The big surprise of last week was the TMNT Micro-Series Donatello one-shot.  A solid, fun story featuring the brainiest of the group, it was a nice look at how Donatello tries to relate to his three brothers and how isolated he is.  While Bryan Lynch’s writing was solid and fun to read, the art by Valerio Schiti was amazing.  Well-detailed, with expressive faces and plenty to look at each panel, I was really surprised at how well-drawn it was.  Not that I’ve had problems with artwork on any of the previous issues, but it’s generally been a more sketchy house style.  Schiti was like a breath of fresh air.
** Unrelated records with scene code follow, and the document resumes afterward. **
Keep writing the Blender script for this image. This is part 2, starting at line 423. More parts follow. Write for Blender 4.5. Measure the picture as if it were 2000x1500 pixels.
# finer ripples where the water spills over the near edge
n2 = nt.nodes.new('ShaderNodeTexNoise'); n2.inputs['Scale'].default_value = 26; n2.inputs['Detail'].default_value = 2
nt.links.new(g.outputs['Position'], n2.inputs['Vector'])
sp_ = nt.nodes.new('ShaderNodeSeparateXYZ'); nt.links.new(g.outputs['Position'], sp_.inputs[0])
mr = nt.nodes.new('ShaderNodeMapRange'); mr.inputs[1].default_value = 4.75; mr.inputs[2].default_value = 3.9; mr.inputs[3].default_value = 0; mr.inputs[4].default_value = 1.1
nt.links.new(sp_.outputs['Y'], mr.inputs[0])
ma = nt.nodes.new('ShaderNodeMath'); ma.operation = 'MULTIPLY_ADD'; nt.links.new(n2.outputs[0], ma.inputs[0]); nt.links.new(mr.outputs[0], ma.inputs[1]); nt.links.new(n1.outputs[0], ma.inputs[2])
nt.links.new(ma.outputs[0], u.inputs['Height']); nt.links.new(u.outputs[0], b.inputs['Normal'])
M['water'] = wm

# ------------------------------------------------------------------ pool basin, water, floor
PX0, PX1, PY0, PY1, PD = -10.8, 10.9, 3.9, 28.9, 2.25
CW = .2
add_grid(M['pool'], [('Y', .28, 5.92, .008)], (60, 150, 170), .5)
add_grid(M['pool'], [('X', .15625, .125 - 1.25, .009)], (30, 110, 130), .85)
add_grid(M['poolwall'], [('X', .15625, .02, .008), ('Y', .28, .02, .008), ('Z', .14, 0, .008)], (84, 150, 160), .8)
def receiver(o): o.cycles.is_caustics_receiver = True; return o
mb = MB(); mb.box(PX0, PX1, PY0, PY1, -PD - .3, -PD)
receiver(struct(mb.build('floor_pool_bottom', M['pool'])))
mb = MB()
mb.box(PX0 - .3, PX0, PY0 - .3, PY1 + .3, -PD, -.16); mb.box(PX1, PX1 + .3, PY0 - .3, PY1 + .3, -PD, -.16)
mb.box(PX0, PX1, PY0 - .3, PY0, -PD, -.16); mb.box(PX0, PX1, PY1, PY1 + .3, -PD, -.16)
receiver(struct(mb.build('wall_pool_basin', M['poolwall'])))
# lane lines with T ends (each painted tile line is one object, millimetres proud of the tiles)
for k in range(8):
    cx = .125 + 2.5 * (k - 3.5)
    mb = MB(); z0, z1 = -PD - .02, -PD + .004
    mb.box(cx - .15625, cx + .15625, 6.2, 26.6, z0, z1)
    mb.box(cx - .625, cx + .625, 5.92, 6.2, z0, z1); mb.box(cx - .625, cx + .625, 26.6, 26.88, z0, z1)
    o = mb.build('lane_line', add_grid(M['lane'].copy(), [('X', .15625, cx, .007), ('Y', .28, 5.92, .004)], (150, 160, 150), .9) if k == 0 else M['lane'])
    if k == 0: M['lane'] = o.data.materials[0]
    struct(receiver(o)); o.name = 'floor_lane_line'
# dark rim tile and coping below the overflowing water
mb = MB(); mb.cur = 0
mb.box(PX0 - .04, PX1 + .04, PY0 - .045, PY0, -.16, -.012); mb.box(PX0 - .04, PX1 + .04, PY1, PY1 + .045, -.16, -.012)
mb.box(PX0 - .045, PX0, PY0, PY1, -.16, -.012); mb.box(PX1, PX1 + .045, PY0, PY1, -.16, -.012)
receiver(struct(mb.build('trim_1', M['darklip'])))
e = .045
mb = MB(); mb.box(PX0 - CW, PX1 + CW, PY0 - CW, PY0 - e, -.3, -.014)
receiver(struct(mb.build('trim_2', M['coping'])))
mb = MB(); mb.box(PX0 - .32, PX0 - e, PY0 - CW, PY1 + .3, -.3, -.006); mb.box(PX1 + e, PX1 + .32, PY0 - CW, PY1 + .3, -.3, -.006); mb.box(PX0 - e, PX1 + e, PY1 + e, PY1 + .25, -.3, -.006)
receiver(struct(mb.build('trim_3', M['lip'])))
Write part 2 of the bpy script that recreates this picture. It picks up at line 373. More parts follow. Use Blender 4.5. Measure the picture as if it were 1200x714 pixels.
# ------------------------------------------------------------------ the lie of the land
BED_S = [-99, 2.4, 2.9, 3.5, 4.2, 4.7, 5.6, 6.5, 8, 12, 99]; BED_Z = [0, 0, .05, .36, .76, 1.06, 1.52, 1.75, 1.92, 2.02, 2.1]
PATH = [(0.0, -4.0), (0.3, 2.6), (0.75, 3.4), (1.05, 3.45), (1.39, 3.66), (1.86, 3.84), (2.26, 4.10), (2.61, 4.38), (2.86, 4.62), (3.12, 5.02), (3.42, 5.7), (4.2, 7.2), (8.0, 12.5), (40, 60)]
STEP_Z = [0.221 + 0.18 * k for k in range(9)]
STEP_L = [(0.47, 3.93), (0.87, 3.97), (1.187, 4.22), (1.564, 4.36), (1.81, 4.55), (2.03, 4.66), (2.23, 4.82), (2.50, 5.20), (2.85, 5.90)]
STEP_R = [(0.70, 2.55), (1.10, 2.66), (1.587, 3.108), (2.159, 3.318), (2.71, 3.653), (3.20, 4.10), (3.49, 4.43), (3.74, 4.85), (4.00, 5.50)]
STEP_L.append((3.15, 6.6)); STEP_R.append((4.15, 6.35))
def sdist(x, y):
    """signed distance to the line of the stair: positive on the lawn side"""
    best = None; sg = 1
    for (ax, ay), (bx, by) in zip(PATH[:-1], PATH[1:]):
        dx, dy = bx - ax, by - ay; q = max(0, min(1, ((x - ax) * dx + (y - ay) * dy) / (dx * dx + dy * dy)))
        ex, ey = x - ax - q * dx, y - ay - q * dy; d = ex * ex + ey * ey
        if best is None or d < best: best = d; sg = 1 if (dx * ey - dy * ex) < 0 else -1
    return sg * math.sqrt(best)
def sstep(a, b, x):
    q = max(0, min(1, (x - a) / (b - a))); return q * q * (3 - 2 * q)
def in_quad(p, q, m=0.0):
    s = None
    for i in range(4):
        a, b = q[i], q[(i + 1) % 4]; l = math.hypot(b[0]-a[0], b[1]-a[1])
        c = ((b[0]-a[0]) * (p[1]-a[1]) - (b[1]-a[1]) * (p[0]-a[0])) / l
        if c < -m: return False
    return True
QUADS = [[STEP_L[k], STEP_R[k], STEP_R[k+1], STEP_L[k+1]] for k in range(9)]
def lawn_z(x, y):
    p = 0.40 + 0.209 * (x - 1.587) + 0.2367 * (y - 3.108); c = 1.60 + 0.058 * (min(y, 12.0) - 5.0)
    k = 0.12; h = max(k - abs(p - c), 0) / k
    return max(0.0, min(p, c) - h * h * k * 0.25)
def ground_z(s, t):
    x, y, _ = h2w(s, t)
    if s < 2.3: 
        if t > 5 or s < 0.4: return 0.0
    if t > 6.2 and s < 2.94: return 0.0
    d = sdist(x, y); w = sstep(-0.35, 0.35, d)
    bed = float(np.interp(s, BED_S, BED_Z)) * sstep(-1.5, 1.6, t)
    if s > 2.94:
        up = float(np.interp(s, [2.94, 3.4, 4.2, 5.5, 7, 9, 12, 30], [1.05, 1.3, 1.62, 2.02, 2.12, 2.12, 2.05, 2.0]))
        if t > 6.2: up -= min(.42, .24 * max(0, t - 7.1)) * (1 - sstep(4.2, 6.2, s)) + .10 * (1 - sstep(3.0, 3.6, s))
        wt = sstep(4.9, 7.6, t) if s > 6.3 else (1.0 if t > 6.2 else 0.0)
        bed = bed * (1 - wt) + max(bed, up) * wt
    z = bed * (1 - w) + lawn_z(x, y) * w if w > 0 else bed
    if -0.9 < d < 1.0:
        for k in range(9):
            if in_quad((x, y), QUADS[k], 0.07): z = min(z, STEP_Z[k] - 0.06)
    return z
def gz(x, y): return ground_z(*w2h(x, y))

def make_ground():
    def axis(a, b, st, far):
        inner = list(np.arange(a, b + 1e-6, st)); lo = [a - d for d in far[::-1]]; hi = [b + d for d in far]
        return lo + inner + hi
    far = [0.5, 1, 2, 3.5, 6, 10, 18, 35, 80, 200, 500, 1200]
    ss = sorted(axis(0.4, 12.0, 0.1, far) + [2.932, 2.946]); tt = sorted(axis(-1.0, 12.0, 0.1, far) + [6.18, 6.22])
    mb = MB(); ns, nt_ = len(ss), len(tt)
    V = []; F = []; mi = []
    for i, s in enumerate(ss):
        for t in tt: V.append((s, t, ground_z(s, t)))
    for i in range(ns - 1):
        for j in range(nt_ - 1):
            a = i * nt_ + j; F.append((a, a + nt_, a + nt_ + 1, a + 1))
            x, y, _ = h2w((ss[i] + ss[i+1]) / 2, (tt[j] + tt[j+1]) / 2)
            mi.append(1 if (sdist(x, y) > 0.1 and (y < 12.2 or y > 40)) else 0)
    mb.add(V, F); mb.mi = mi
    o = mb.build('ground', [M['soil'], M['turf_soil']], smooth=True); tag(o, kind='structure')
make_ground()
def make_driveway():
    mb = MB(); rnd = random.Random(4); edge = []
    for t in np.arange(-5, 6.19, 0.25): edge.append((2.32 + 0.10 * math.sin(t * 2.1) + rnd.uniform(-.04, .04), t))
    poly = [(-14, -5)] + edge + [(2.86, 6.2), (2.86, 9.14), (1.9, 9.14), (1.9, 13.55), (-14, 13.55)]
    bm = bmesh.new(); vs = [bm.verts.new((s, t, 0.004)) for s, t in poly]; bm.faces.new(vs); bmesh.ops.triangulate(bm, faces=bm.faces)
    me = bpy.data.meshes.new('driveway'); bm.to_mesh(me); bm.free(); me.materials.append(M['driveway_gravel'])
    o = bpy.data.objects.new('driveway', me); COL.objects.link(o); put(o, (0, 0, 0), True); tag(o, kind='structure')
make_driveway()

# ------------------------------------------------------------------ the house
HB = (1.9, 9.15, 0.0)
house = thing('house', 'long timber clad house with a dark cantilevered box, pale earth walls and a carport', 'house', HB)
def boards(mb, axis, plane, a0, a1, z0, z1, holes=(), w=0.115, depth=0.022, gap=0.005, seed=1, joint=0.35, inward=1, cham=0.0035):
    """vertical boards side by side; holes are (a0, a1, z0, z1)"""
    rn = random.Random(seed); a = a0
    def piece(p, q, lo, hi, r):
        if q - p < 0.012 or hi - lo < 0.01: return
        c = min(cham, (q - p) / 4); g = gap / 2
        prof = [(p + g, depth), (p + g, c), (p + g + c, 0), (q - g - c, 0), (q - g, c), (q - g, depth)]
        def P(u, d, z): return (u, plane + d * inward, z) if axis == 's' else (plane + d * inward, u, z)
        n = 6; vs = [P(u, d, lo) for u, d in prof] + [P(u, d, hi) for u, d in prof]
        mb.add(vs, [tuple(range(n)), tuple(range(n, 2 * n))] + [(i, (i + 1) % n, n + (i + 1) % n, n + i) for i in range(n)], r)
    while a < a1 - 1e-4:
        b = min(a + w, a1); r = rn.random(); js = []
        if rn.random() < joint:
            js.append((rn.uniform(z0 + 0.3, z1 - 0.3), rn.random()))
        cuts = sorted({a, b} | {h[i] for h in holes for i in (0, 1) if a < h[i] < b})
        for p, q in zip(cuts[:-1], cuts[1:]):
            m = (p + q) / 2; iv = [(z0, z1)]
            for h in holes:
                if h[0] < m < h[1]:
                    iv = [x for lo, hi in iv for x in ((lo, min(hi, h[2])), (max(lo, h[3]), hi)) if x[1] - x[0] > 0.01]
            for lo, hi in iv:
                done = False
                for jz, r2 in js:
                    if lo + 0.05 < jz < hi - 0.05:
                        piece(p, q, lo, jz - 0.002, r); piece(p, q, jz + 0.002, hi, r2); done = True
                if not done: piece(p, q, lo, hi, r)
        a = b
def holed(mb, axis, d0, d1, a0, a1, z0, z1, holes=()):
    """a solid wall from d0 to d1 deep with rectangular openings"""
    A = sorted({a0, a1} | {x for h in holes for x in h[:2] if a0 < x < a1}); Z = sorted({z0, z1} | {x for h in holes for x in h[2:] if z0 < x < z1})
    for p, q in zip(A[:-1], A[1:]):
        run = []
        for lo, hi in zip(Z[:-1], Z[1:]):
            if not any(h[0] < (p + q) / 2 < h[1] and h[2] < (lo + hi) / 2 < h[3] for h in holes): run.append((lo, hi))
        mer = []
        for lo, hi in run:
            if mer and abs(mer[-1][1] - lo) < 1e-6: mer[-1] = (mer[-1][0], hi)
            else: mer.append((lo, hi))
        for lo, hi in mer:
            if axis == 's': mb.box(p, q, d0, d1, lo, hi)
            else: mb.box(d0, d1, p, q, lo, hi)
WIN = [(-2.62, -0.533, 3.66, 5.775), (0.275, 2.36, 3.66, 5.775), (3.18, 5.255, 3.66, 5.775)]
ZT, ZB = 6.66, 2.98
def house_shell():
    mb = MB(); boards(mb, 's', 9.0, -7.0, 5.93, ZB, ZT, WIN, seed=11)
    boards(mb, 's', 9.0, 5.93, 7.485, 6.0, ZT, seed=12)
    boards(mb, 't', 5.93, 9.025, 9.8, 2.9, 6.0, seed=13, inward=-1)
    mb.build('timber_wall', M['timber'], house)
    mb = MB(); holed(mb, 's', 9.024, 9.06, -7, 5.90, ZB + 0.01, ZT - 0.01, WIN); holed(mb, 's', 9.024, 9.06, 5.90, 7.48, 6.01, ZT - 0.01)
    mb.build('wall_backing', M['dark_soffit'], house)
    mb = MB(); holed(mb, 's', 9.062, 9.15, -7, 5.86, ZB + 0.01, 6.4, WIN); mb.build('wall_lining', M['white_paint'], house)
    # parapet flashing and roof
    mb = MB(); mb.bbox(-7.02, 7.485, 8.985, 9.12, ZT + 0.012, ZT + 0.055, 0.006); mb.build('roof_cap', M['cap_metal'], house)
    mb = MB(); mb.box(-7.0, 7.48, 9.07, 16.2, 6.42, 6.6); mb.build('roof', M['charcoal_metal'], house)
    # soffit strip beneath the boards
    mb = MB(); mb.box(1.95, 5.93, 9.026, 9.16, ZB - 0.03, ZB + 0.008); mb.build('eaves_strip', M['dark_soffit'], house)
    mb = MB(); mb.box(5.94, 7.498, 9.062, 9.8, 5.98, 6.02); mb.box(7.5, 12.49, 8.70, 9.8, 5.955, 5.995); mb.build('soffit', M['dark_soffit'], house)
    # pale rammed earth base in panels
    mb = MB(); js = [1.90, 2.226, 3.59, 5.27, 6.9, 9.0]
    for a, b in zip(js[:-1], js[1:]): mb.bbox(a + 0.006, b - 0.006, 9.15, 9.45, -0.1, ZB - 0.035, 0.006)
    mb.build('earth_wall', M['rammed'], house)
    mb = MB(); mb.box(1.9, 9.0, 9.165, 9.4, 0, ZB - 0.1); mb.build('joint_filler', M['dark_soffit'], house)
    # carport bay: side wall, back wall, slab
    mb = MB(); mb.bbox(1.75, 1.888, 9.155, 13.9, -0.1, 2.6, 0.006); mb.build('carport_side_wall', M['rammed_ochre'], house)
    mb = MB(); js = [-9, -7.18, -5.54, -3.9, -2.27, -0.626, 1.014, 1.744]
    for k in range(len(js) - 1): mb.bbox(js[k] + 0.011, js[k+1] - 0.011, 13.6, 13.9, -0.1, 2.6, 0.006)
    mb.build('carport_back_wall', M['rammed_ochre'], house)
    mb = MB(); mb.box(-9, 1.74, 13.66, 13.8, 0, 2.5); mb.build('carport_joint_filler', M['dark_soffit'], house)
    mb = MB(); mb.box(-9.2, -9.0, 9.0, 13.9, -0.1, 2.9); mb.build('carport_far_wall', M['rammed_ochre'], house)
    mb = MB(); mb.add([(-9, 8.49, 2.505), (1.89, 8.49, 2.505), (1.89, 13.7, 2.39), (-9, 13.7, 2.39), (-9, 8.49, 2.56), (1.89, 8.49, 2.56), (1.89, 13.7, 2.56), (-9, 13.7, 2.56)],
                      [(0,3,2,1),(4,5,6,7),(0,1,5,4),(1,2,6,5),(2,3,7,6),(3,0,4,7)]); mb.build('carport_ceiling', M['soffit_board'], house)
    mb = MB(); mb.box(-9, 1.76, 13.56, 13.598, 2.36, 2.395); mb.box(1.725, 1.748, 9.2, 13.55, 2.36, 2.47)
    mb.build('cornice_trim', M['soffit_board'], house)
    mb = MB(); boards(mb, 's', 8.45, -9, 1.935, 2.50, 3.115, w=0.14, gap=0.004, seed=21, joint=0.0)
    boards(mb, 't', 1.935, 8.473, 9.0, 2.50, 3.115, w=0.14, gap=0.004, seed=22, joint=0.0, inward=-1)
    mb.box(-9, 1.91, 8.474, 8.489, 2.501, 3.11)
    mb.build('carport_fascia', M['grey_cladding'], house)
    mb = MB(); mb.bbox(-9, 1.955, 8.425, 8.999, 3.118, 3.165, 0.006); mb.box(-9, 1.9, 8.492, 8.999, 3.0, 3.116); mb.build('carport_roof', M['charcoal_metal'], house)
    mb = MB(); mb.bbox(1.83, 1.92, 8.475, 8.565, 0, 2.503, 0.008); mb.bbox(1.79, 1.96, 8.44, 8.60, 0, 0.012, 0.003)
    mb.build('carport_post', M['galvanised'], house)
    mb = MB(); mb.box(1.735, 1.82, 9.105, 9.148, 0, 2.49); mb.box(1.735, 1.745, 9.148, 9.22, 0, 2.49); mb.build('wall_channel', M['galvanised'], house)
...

I confess I bought Hell Yeah based on some pre-release hype (and a nice Dave Gibbons-lite cover), but I was more or less pleased that I did.  In a world where superheroes only started to emerge about 20 years ago, they’re treated like gifted students and carefully raised.  Our main character has powers, but isn’t quite sure what to do with them, and has to figure that out along with everything else that has to go along with being 16.  He’s not a villain, but he’s not a hero yet, either.  It’s a nice bit of character examination that has him asking important questions about how you  become the person you will be, and yet never descends into cliche.  The art by Andre Szymanowicz is nice enough, but the characters are stilted enough there still seems to be room for growth.  The layouts are excellent, though, and the backgrounds and environments are well drawn.  Joe Keatinge’s script has me curious where this is going but, much like I’ve been railing about perpetual mysteries in other titles, I wish more #1 issues had more of a mission statement for where the book was heading.  I feel like more and more first issues read like they’re the second or third.  Oh, and Image?  The scanning on the first few pages was abysmal.

That’s it for this week.  What looks good to you?